Pour les opposants dirigés par Suthep Thaugsuban, la solution ne pouvait de toute manière pas se trouver dans les urnes, compte tenu des achats endémiques de voix. Scrutin ou non, ces derniers misent maintenant sur une élection peu crédible qui ouvrirait la voie à l’intervention du pouvoir judiciaire. Mme Shinawatra, plusieurs de ses ministres et de nombreux députés de son parti font l’objet d’une enquête pour corruption dans le cadre du programme controversé de soutien public au prix du riz, mis en place par son administration depuis deux ans. Sa condamnation l’empêcherait d’exercer tout nouveau mandat et conduirait, sans doute, à un gouvernement intérimaire, puis à des négociations en coulisses.
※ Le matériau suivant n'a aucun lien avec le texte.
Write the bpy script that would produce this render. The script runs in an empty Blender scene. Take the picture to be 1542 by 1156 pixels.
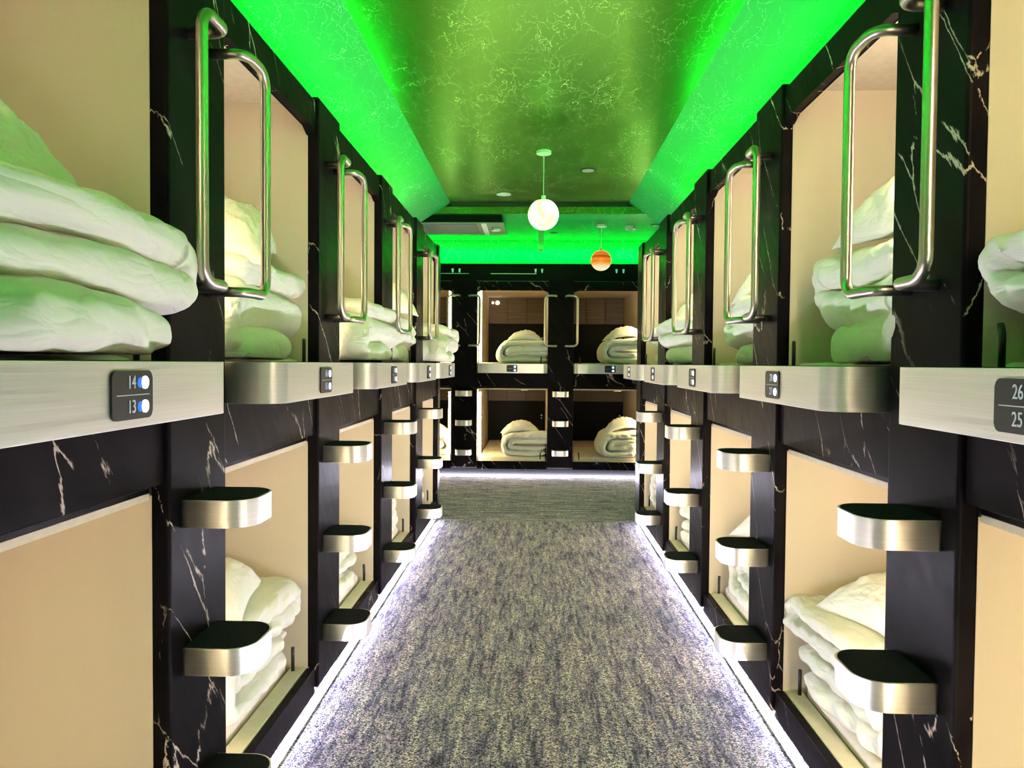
import bpy, bmesh, math, random
from mathutils import Vector, Matrix, noise
C = bpy.context.scene.collection
PI = math.pi
# ------------------------------------------------------------------ camera
W, PER, WP = 0.805, 1.10, 0.294          # half aisle at post faces, bay period, post width
YL, YR, YF = 1.866, 1.759, 8.495         # post phases of the two long walls, far wall face
cam_d = bpy.data.cameras.new('camera'); cam = bpy.data.objects.new('camera', cam_d); C.objects.link(cam)
yaw, pitch, roll, FPX = -0.0319, -0.0275, 0.0078, 1119.3
cy, sy, cp, sp = math.cos(yaw), math.sin(yaw), math.cos(pitch), math.sin(pitch)
fw = Vector((sy*cp, cy*cp, sp)); rt = Vector((cy, -sy, 0)); up = rt.cross(fw)
r2 = rt*math.cos(roll) + up*math.sin(roll); u2 = -rt*math.sin(roll) + up*math.cos(roll)
M = Matrix((r2, u2, -fw)).transposed().to_4x4(); M.translation = Vector((-0.0176, 0, 1.301))
cam.matrix_world = M
cam_d.sensor_width = 36; cam_d.lens = 36*FPX/1542; cam_d.clip_start = 0.05
bpy.context.scene.camera = cam
vs = bpy.context.scene.view_settings
bpy.context.scene.display_settings.display_device = 'sRGB'
vs.view_transform = 'Standard'; vs.look = 'None'; vs.exposure = 0.0; vs.gamma = 1; vs.use_curve_mapping = False
wd = bpy.data.worlds.new('world'); bpy.context.scene.world = wd; wd.use_nodes = True
wd.node_tree.nodes['Background'].inputs[0].default_value = (0.5, 0.6, 0.5, 1)
wd.node_tree.nodes['Background'].inputs[1].default_value = 0.02
# lamp strengths (emission of the LED strips and lamps)
E_GREEN, E_GREENF, E_FLOOR, E_POD_L, E_POD_R, E_POD_F, E_MOON, E_JUP = 150, 170, 290, 26, 90, 46, 9, 1.4

# ------------------------------------------------------------------ materials
def mat(name):
    m = bpy.data.materials.new(name); m.use_nodes = True
    nt = m.node_tree; b = nt.nodes['Principled BSDF']
    return m, nt, b
def setp(b, col=None, rough=None, metal=None, spec=None, **k):
    if col is not None: b.inputs['Base Color'].default_value = (*col, 1)
    if rough is not None: b.inputs['Roughness'].default_value = rough
    if metal is not None: b.inputs['Metallic'].default_value = metal
    if spec is not None: b.inputs['Specular IOR Level'].default_value = spec
    for kk, v in k.items(): b.inputs[kk.replace('_', ' ')].default_value = v
def N(nt, t, **k):
    n = nt.nodes.new(t)
    for a, v in k.items():
        if a in n.inputs: n.inputs[a].default_value = v
        else: setattr(n, a, v)
    return n
def L(nt, a, b): nt.links.new(a, b)
def pos(nt, scale=(1, 1, 1), obj=False):
    if obj: src = N(nt, 'ShaderNodeTexCoord').outputs['Object']
    else: src = N(nt, 'ShaderNodeNewGeometry').outputs['Position']
    mp = N(nt, 'ShaderNodeMapping'); L(nt, src, mp.inputs['Vector']); mp.inputs['Scale'].default_value = scale
    return mp.outputs['Vector']
def noi(nt, vec, scale, detail=3, rough=.5, dist=0):
    n = N(nt, 'ShaderNodeTexNoise'); L(nt, vec, n.inputs['Vector'])
    n.inputs['Scale'].default_value = scale; n.inputs['Detail'].default_value = detail
    n.inputs['Roughness'].default_value = rough; n.inputs['Distortion'].default_value = dist
    return n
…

Le test ultime de ce scrutin est enfin social. Au vu du calme dans le pays, il semble démontrer que la population thaïlandaise, malgré ses divisions, y compris au sein de mêmes familles, ne veut pas d’un nouvel affrontement, même si un dérapage peut intervenir à tout moment. Le sentiment ce dimanche à Bangkok est que l’on s’achemine vers une crise de plusieurs mois, qui sera scandée par des élections partielles et des décisions de justice. Fait important dans ce pays balnéaire apprécié des occidentaux et où vivent plus de 6000 Suisses, la fièvre électorale de faible intensité ne perturbait guère les touristes, moins nombreux qu’à l’ordinaire certes, mais tout à fait libres de leurs mouvements et jamais inquiétés.
Des personnalités favorables aux négociations, dans les deux camps, pourraient se voir mandater pour rouvrir le dialogue politique dans les prochaines semaines, avec le soutien tacite de l’armée et peut-être aussi de la famille royale toujours influente. La succession du roi Bhumipol, 86 ans, très affaibli, est considérée comme un facteur clef de ces luttes de pouvoir. Le souverain, qui réside depuis la fin octobre dans son palais de Hua Hin, à 200 kilomètres au sud de Bangkok, est intervenu publiquement pour la dernière fois lors de son anniversaire et fête nationale le 5 décembre, pour appeler à l’unité. Dans tous les cas de figure, ses gestes ou paroles, après le scrutin, seront très attendus. D’autant que le nouveau gouvernement élu devra se présenter tôt ou tard devant lui.